A U.S. Customs and Border Protection (CBP) official told Marijuana Business Daily in August that admissibility may be denied merely by “working or having involvement in the legal marijuana industry in U.S. states where it is deemed legal or in Canada” as cannabis remains federally prohibited.

The CBP clarified this week that Canadian citizens working in that nation’s legal marijuana industry and coming to the United States for reasons unrelated to the marijuana industry “will generally be admissible to the U.S.”

However, the CBP said if a traveler is found to be entering the United States for reasons related to the cannabis industry, they may be deemed inadmissible.

That may have an impact on the publicly traded companies in Canada involved in the U.S. marijuana industry.

Inadmissibility in the U.S. implies a lifetime ban because it won’t be lifted unless one applies for and obtains a waiver.

So far, only a small number of Canadians have reported being impacted.

‘Funded’ capacity

The CSA took aim at companies “who make announcements about anticipated production capacity in new facilities under construction” – a reference to the “funded capacity” metric that is commonly misused in the cannabis industry.

The regulator wants companies to disclose “specific and comprehensive” factors and assumptions related to those projections.

Companies are also required by law to update investors on any changes in those projections or forward-looking information.

Costs per gram

The organization also warned that all licensed producers reviewed needed to improve their “fair value” and fair value-related disclosures to stockholders and additional disclosures involving another of the most common metrics in the industry – cost per gram.

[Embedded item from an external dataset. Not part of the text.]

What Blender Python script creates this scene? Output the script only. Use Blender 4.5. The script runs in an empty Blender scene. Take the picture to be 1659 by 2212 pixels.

“Several issuers did not sufficiently explain significant judgments used in determining what represents a gram for the purposes of calculating cash cost per gram. In some cases, a gram represented a gram sold and in other cases it represented a gram harvested,” according to the notice.

Michael Miller, director of finance at White Sheep Corp., a commercial operator and strategic investor in cannabis assets, said companies need to be more transparent.

“There’s a cake, and you’re not always disclosing how it’s made,” he said. “(The CSA) said the biggest problem is (LPs) are all using different definitions – including certain costs, excluding certain costs. Some are basing it on the harvest cost; some are basing it on costs including shipping and packaging.

“They said if LPs want to report cost-per-gram, they have to make it very clear that this is a non-IFRS (International Financial Reporting Standards) and non-GAAP standard, and you should tell investors exactly what’s going into your equations.”

Miller has been outspoken about how the “fair value” of cannabis crops is reflected in financial statements and the level of discretion that management has in dictating the fair value.

Miller said the CSA notice boils down to investors needing help with readability, comparability and disclosures when it comes to cannabis companies’ financial reports.

“They need a better understanding of the risks,” he said. “They need to more meaningfully compare companies, and they need to be able to form more meaningful comparisons between companies.”